ゲレンデトップで一息つく。この辺りからガスに覆われアラレ状の雪が降ってきた。地元のおっちゃんから、どこまで行くの?と声かけられ、行けるところまでと曖昧に返事した。なんとなく気恥ずかしい。ここから、自然林のラッセル。尾根に上がって、しばらく進むと踏み跡が現れた。ゆるい傾斜で踏み跡をたどり宝珠山山頂へ到着。12 時 20 分。この時点で既に中宝珠越えのタイムリミットを過ぎている。明日のためにこのまま中宝珠越えまで行って、大山寺へ下り踏み跡をつけるという話も出たが、その労力と時間を考えて、引き返すことにする。ピークを踏めていい足慣らしになった(負け惜しみ度70%)。

「宝珠山山頂」

下りはサクサク。14 時に駐車場着。日が差してきて暖かい。早い時間から夕食の鍋を囲み、玉ちゃんと公私ともども話し込んで 18 時に就寝。

2022 年 1 月 8 日 晴れ
 今日は、大山寺から宝珠尾根を経由し、三鈷峰西壁ルンゼを目指す。
5 時起床。朝飯と身支度を整え、大山寺へ移動。駐車場にはスキーヤーはもちろん、登山者も大勢いる。


大山寺の駐車場から。
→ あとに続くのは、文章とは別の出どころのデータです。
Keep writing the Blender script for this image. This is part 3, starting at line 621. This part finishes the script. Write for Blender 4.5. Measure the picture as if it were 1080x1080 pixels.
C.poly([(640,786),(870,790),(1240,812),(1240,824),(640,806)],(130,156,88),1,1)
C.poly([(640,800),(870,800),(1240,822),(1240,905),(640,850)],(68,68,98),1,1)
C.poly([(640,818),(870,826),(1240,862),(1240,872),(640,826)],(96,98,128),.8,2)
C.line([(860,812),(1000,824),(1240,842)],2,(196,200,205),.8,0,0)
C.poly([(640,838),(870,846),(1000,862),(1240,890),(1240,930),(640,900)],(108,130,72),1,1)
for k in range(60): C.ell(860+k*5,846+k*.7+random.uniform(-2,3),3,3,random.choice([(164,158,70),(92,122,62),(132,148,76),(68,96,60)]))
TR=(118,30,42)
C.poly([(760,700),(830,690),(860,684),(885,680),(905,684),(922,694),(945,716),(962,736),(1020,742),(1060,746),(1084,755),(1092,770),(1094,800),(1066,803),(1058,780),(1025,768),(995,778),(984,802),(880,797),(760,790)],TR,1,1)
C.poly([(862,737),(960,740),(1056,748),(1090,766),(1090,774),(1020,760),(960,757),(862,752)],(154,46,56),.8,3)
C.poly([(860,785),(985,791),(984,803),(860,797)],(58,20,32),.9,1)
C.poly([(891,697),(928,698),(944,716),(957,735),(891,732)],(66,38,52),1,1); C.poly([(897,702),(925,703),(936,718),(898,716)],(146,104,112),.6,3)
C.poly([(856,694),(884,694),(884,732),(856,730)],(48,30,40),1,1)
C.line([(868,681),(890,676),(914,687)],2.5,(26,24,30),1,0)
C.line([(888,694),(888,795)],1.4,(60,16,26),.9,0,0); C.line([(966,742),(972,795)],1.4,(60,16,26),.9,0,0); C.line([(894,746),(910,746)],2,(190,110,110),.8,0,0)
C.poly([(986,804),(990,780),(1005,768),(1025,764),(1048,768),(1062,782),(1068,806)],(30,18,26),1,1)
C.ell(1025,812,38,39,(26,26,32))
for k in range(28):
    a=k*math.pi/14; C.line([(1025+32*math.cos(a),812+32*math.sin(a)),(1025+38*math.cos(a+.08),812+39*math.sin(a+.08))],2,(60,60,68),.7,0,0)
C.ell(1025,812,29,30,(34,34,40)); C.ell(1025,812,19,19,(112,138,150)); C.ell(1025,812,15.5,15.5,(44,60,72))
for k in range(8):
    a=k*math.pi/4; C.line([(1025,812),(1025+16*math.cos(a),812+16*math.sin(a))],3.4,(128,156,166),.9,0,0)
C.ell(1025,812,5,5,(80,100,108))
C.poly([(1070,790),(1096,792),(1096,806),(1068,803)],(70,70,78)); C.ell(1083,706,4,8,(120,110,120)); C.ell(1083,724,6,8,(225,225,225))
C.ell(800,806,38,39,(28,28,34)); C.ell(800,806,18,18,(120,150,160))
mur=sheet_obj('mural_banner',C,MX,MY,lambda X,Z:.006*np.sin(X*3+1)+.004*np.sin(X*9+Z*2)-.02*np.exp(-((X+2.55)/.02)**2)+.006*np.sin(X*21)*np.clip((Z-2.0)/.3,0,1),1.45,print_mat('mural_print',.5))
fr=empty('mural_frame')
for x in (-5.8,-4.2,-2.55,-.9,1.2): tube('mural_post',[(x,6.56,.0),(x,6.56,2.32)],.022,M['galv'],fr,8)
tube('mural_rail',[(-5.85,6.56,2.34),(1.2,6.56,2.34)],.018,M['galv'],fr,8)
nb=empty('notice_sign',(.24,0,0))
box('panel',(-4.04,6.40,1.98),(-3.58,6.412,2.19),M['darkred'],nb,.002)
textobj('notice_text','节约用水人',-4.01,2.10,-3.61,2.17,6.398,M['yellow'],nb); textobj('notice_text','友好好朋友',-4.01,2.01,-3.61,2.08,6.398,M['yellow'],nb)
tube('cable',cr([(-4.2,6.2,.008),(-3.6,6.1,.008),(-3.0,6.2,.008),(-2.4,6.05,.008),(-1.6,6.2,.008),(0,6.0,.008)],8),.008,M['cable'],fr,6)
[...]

三鈷峰は左端の小さく見える山。
7 時 30 分出発。いつもの大山寺への登り。登山者のほとんどは夏道登山道へ向かう。大神山神社から元谷への分岐まではしっかりした踏み跡をだどるが、下宝珠越えに向けてラッセルが始まる。膝上くらい、2 人で交代して行く。9 時 15 分、下宝珠越え。

「下宝珠越えへの登り」

下から 4 人組パーティーが来ていたが、宝珠山(反対方向)へ向かったようだ。中宝珠越えに向けて宝珠尾根を進む。中宝珠越え手前から西壁ルンゼがはっきり見えるが雪が詰まっているものの固いかどうか、分からない。とりあえずここから左へ下る。雪崩を警戒し一人ずつ下る。

「宝珠尾根」

 

「中宝珠越えから三鈷峰西壁。正面右から頂上へ左上するルンゼがγルンゼ。」

 そして、剣谷に出た。ここは谷が開けている。相変わらずのラッセルだ。4 年前の 2 月に来たときは、ここはしっかり固まっていた。11 時、西壁γルンゼの登攀を開始する。とはいえ、ラッセルでワカンのままだ。ルンゼの左端を延々と登る。ここは玉ちゃんがずっとトップで頑張った。
1 時間くらい登っただろうか。目の前には、大山特有の、灌木に雪が積もった傾斜の強い壁が現れた。
 目の前の雪壁に活路を見いだせず、右の枝尾根に上がった。三鈷峰はこの枝尾根を詰めて標高差にして 100m くらいだが、枝尾根は細く、ブッシュに雪が乗っかった厄介な状態。この時点で14 時。やむなく引き返すことにする。
 下りは早いが、バックステップで、なおかつラッセル跡が風雪で見えなくなり結構消耗する。唯一、ルンゼ下部で尻セードしたときは楽しかった。
宝珠尾根まで引き返したらほっとした。天気は良いのに登れなかった悔しさを抱え、大山寺へ下る。玉ちゃんは途中、天気がいいからやたらと「眠い」と言ってた。大神山神社まで来ると普通の登山者やガイドツアーの人たちとすれ違う。大山寺の駐車場に 16 時着。8 時間のラッセルでした。
 アイゼンもロープも出さず、三鈷峰は踏めず、今回の目標、「冬山を堪能」できたのだろうか?
下りで玉ちゃんが、「堪能しましたー」と言ってくれた。良かった。
下りの宝珠尾根から三鈷峰西壁ルンゼを見ながら、次に登るときの作戦を立てた。雪の締まった時期にリベンジしよう。
その後、温泉による時間もなく、玉ちゃんを米子駅に送った。

メモ:西壁ルンゼの適期は 1 月末から 2 月の、根雪が増えてかつ気温が下がった時期だろう。
北東ルンゼに行くなら、川の埋まる 2 月下旬から 3 月初旬くらいか。